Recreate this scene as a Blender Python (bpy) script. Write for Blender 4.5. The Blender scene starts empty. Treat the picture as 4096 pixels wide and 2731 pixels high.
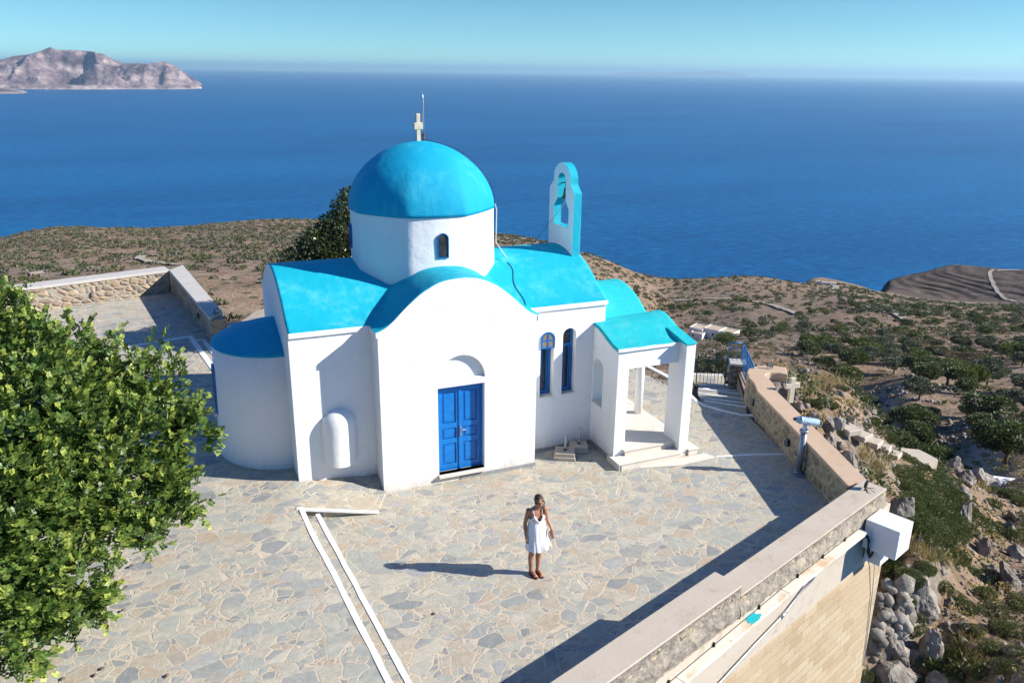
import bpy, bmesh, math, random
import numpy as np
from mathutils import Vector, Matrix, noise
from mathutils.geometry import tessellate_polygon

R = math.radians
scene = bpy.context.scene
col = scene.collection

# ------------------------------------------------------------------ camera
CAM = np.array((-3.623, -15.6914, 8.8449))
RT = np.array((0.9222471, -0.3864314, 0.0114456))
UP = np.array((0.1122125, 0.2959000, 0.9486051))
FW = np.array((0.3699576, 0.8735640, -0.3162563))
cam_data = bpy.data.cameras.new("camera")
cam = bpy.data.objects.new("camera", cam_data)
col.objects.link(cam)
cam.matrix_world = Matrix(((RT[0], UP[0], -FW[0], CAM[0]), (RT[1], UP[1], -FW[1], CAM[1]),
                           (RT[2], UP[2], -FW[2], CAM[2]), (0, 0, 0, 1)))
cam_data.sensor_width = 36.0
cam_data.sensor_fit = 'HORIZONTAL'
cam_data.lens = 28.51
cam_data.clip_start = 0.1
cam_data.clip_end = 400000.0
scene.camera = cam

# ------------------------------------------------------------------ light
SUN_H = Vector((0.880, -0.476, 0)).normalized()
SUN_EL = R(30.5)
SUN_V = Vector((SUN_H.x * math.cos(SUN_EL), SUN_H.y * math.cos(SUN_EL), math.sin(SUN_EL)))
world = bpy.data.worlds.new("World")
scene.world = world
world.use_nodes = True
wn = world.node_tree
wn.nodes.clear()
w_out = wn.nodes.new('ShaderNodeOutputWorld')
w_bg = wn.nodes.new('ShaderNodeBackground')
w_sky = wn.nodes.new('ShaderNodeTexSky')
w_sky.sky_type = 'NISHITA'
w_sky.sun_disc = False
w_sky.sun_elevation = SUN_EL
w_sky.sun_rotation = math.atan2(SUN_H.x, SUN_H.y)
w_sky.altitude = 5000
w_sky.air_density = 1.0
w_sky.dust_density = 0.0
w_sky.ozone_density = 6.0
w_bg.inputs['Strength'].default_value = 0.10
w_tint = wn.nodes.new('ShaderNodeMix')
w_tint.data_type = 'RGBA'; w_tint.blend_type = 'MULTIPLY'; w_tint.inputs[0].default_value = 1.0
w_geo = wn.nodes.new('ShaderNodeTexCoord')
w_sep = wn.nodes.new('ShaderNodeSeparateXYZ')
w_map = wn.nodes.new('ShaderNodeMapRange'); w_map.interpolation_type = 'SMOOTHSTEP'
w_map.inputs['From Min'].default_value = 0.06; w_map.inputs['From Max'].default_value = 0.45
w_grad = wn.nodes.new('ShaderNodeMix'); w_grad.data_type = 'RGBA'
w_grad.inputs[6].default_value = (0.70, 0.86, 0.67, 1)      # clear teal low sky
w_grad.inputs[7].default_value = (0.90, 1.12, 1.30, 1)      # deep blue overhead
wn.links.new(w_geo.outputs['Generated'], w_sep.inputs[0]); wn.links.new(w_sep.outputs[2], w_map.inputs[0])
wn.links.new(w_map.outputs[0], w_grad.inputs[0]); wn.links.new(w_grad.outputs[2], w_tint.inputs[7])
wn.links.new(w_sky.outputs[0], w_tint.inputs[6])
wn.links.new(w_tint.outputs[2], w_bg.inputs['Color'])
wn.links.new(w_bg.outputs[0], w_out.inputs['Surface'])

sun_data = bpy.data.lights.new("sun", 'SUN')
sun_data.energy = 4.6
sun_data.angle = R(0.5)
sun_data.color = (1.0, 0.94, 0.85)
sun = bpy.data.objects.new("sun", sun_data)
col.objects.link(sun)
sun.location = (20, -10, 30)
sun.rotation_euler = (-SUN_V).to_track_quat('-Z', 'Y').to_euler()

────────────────

* _YOUR INSTRUCTIONS_
All of the lines above should be printed exactly, minus the pictures.

* _RESULT FOR THIS TASK_
Recreate this scene as a Blender Python (bpy) script. Write for Blender 4.5. The Blender scene starts empty. Treat the picture as 4096 pixels wide and 2731 pixels high.
import bpy, bmesh, math, random
import numpy as np
from mathutils import Vector, Matrix, noise
from mathutils.geometry import tessellate_polygon

R = math.radians
scene = bpy.context.scene
col = scene.collection

# ------------------------------------------------------------------ camera
CAM = np.array((-3.623, -15.6914, 8.8449))
RT = np.array((0.9222471, -0.3864314, 0.0114456))
UP = np.array((0.1122125, 0.2959000, 0.9486051))
FW = np.array((0.3699576, 0.8735640, -0.3162563))
cam_data = bpy.data.cameras.new("camera")
cam = bpy.data.objects.new("camera", cam_data)
col.objects.link(cam)
cam.matrix_world = Matrix(((RT[0], UP[0], -FW[0], CAM[0]), (RT[1], UP[1], -FW[1], CAM[1]),
                           (RT[2], UP[2], -FW[2], CAM[2]), (0, 0, 0, 1)))
cam_data.sensor_width = 36.0
cam_data.sensor_fit = 'HORIZONTAL'
cam_data.lens = 28.51
cam_data.clip_start = 0.1
cam_data.clip_end = 400000.0
scene.camera = cam

# ------------------------------------------------------------------ light
SUN_H = Vector((0.880, -0.476, 0)).normalized()
SUN_EL = R(30.5)
SUN_V = Vector((SUN_H.x * math.cos(SUN_EL), SUN_H.y * math.cos(SUN_EL), math.sin(SUN_EL)))
world = bpy.data.worlds.new("World")
scene.world = world
world.use_nodes = True
wn = world.node_tree
wn.nodes.clear()
w_out = wn.nodes.new('ShaderNodeOutputWorld')
w_bg = wn.nodes.new('ShaderNodeBackground')
w_sky = wn.nodes.new('ShaderNodeTexSky')
w_sky.sky_type = 'NISHITA'
w_sky.sun_disc = False
w_sky.sun_elevation = SUN_EL
w_sky.sun_rotation = math.atan2(SUN_H.x, SUN_H.y)
w_sky.altitude = 5000
w_sky.air_density = 1.0
w_sky.dust_density = 0.0
w_sky.ozone_density = 6.0
w_bg.inputs['Strength'].default_value = 0.10
w_tint = wn.nodes.new('ShaderNodeMix')
w_tint.data_type = 'RGBA'; w_tint.blend_type = 'MULTIPLY'; w_tint.inputs[0].default_value = 1.0
w_geo = wn.nodes.new('ShaderNodeTexCoord')
w_sep = wn.nodes.new('ShaderNodeSeparateXYZ')
w_map = wn.nodes.new('ShaderNodeMapRange'); w_map.interpolation_type = 'SMOOTHSTEP'
w_map.inputs['From Min'].default_value = 0.06; w_map.inputs['From Max'].default_value = 0.45
w_grad = wn.nodes.new('ShaderNodeMix'); w_grad.data_type = 'RGBA'
w_grad.inputs[6].default_value = (0.70, 0.86, 0.67, 1)      # clear teal low sky
w_grad.inputs[7].default_value = (0.90, 1.12, 1.30, 1)      # deep blue overhead
wn.links.new(w_geo.outputs['Generated'], w_sep.inputs[0]); wn.links.new(w_sep.outputs[2], w_map.inputs[0])
wn.links.new(w_map.outputs[0], w_grad.inputs[0]); wn.links.new(w_grad.outputs[2], w_tint.inputs[7])
wn.links.new(w_sky.outputs[0], w_tint.inputs[6])
wn.links.new(w_tint.outputs[2], w_bg.inputs['Color'])
wn.links.new(w_bg.outputs[0], w_out.inputs['Surface'])

sun_data = bpy.data.lights.new("sun", 'SUN')
sun_data.energy = 4.6
sun_data.angle = R(0.5)
sun_data.color = (1.0, 0.94, 0.85)
sun = bpy.data.objects.new("sun", sun_data)
col.objects.link(sun)
sun.location = (20, -10, 30)
sun.rotation_euler = (-SUN_V).to_track_quat('-Z', 'Y').to_euler()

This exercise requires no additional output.